▶ [Task instructions] Make an exact copy of the data below, leaving out every picture.

▶ [Given material]
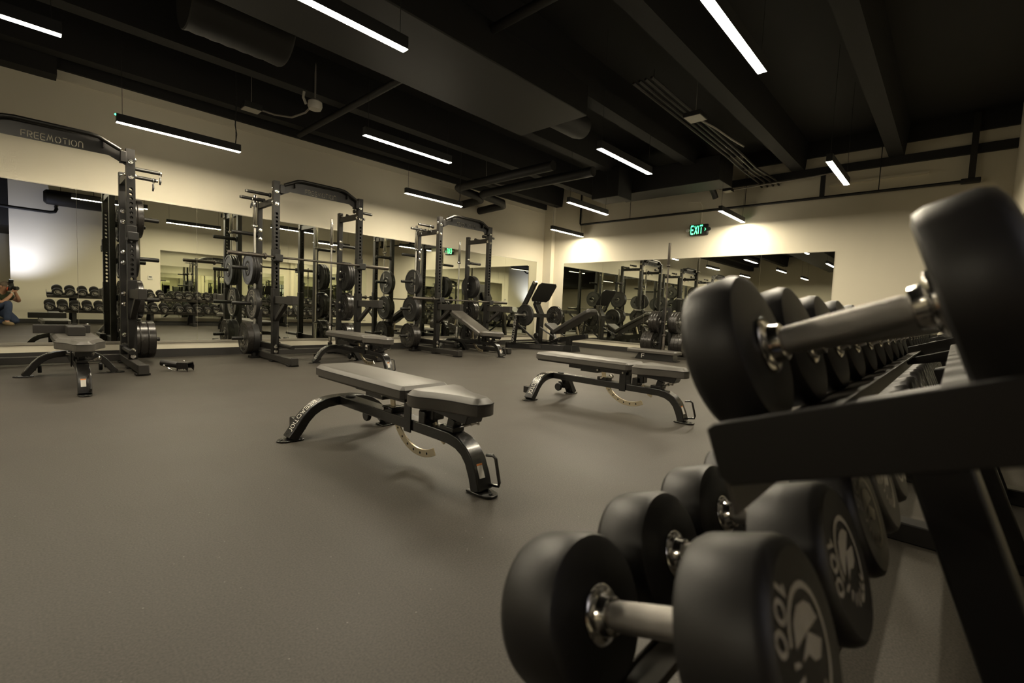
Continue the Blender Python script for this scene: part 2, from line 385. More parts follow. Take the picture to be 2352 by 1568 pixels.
# ------------------------------------------------------------------ ceiling services
tag(MB().cyl((2.92, YA-.25, 3.27), (2.92, YC+.05, 3.27), .04).obj('sprinkler_pipe', 'duct'), 'long black sprinkler pipe crossing the ceiling towards the mirror wall', 'pipe')
t = thing('air_duct', (1.5, 4.3, 3.0), 'large black ceiling duct with a rounded spiral section', 'duct')
MB().bb(-7.5, 2.9, -1.15, -.15, .0, .34).obj('duct_body', 'duct', t, .01)
for k in range(14): pass
mb = MB(); mb.lathe([(.30, 0), (.31, .01)]+[(.30+(.006 if j % 2 else 0), .05+.06*j) for j in range(12)]+[(.31, .78), (.30, .8)], (-.5, .55, .36), (1, 0, 0), 28); mb.obj('spiral_section', 'duct', t)
MB().lathe([(.16, 0), (.16, .5), (.14, .6)], (2.9, -.65, .17), (1, 0, 0), 24).obj('round_collar', 'duct', t)
t = thing('air_duct', (8.0, 3.9, 2.9), 'black box duct hanging near the end wall', 'duct')
MB().bb(-.28, .3, -1.0, 1.0, .12, .52).obj('duct_body', 'duct', t, .008)
MB().bb(-.75, -.28, .55, 1.1, -.02, .5).obj('duct_elbow', 'duct', t, .008)
tag(MB().tube([(8.25, 3.35, 3.2), (8.5, 3.35, 3.16), (8.66, 3.34, 3.08), (8.72, 3.32, 2.98)], .05, 12).obj('duct_outlet', 'duct'), 'small black flexible duct outlet beside the box duct', 'duct')
# pipe run along the end wall
t = thing('end_wall_pipe', (9.0, 3.2, 2.84), 'thin black pipe running along the end wall above the exit sign', 'pipe')
MB().tube([(0, 3.28, .75), (0, 3.28, .02), (0, 3.26, 0), (0, 3.2, 0), (0, -3.2, 0)], .022, 8).obj('pipe_run', 'duct', t)
MB().bb(-.035, .035, -3.24, -3.17, 0, .9).obj('strut_post', 'arm', t)
MB().bb(-.03, .03, -1.5, -1.44, 0, .4).obj('strut_post', 'duct', t)
for y in (2.0, -.3, -2.2): MB().cyl((0, y, .0), (0, y, .8), .006, seg=6).obj('hanger_rod', 'duct', t)
MB().bb(-.05, .05, -3.3, -3.1, -.03, .03).obj('pipe_cap', 'duct', t, .01)
tag(MB().tube([(-3.0, -.75, 2.70), (.55, -.75, 2.66), (.64, -.75, 2.68), (.67, -.80, 2.76), (.67, -YC1*-1.0, 2.84)], .035, 10).obj('wall_pipe', 'duct'), 'black pipe running behind the photographer along the side wall', 'pipe')
t = thing('round_duct', (1.05, -.80, 3.02), 'round black duct high on the wall behind the photographer', 'duct')
MB().lathe([(.12, -.6), (.17, -.55), (.18, -.4), (.18, .4), (.17, .55), (.12, .6)], (0, 0, 0), (1, 0, 0), 24).obj('duct_body', 'duct', t)
for x in (-.3, .3): MB().cyl((x, 0, .15), (x, 0, ZT-3.02), .006, seg=6).obj('hanger_rod', 'duct', t)
# paired insulated pipes by the mirror wall
for k, (x0, y0, z0, lab) in enumerate(((5.62, 6.9, 3.02, 'left of two fat black insulated pipes bending near the wall'), (6.1, 6.75, 2.98, 'right of two fat black insulated pipes bending near the wall'))):
    r = .075
    o = MB().tube([(x0, 4.6-.4*k, z0), (x0, y0-.12, z0), (x0+.03, y0-.04, z0), (x0+.12, y0, z0-.01), (x0+.6, y0, z0-.05), (x0+.68, y0+.06, z0-.08), (x0+.70, YA-.0, z0-.1)], r, 14).obj('insulated_pipe', 'duct')
    tag(o, lab, 'pipe', 'insulated pipes')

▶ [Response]
Continue the Blender Python script for this scene: part 2, from line 385. More parts follow. Take the picture to be 2352 by 1568 pixels.
# ------------------------------------------------------------------ ceiling services
tag(MB().cyl((2.92, YA-.25, 3.27), (2.92, YC+.05, 3.27), .04).obj('sprinkler_pipe', 'duct'), 'long black sprinkler pipe crossing the ceiling towards the mirror wall', 'pipe')
t = thing('air_duct', (1.5, 4.3, 3.0), 'large black ceiling duct with a rounded spiral section', 'duct')
MB().bb(-7.5, 2.9, -1.15, -.15, .0, .34).obj('duct_body', 'duct', t, .01)
for k in range(14): pass
mb = MB(); mb.lathe([(.30, 0), (.31, .01)]+[(.30+(.006 if j % 2 else 0), .05+.06*j) for j in range(12)]+[(.31, .78), (.30, .8)], (-.5, .55, .36), (1, 0, 0), 28); mb.obj('spiral_section', 'duct', t)
MB().lathe([(.16, 0), (.16, .5), (.14, .6)], (2.9, -.65, .17), (1, 0, 0), 24).obj('round_collar', 'duct', t)
t = thing('air_duct', (8.0, 3.9, 2.9), 'black box duct hanging near the end wall', 'duct')
MB().bb(-.28, .3, -1.0, 1.0, .12, .52).obj('duct_body', 'duct', t, .008)
MB().bb(-.75, -.28, .55, 1.1, -.02, .5).obj('duct_elbow', 'duct', t, .008)
tag(MB().tube([(8.25, 3.35, 3.2), (8.5, 3.35, 3.16), (8.66, 3.34, 3.08), (8.72, 3.32, 2.98)], .05, 12).obj('duct_outlet', 'duct'), 'small black flexible duct outlet beside the box duct', 'duct')
# pipe run along the end wall
t = thing('end_wall_pipe', (9.0, 3.2, 2.84), 'thin black pipe running along the end wall above the exit sign', 'pipe')
MB().tube([(0, 3.28, .75), (0, 3.28, .02), (0, 3.26, 0), (0, 3.2, 0), (0, -3.2, 0)], .022, 8).obj('pipe_run', 'duct', t)
MB().bb(-.035, .035, -3.24, -3.17, 0, .9).obj('strut_post', 'arm', t)
MB().bb(-.03, .03, -1.5, -1.44, 0, .4).obj('strut_post', 'duct', t)
for y in (2.0, -.3, -2.2): MB().cyl((0, y, .0), (0, y, .8), .006, seg=6).obj('hanger_rod', 'duct', t)
MB().bb(-.05, .05, -3.3, -3.1, -.03, .03).obj('pipe_cap', 'duct', t, .01)
tag(MB().tube([(-3.0, -.75, 2.70), (.55, -.75, 2.66), (.64, -.75, 2.68), (.67, -.80, 2.76), (.67, -YC1*-1.0, 2.84)], .035, 10).obj('wall_pipe', 'duct'), 'black pipe running behind the photographer along the side wall', 'pipe')
t = thing('round_duct', (1.05, -.80, 3.02), 'round black duct high on the wall behind the photographer', 'duct')
MB().lathe([(.12, -.6), (.17, -.55), (.18, -.4), (.18, .4), (.17, .55), (.12, .6)], (0, 0, 0), (1, 0, 0), 24).obj('duct_body', 'duct', t)
for x in (-.3, .3): MB().cyl((x, 0, .15), (x, 0, ZT-3.02), .006, seg=6).obj('hanger_rod', 'duct', t)
# paired insulated pipes by the mirror wall
for k, (x0, y0, z0, lab) in enumerate(((5.62, 6.9, 3.02, 'left of two fat black insulated pipes bending near the wall'), (6.1, 6.75, 2.98, 'right of two fat black insulated pipes bending near the wall'))):
    r = .075
    o = MB().tube([(x0, 4.6-.4*k, z0), (x0, y0-.12, z0), (x0+.03, y0-.04, z0), (x0+.12, y0, z0-.01), (x0+.6, y0, z0-.05), (x0+.68, y0+.06, z0-.08), (x0+.70, YA-.0, z0-.1)], r, 14).obj('insulated_pipe', 'duct')
    tag(o, lab, 'pipe', 'insulated pipes')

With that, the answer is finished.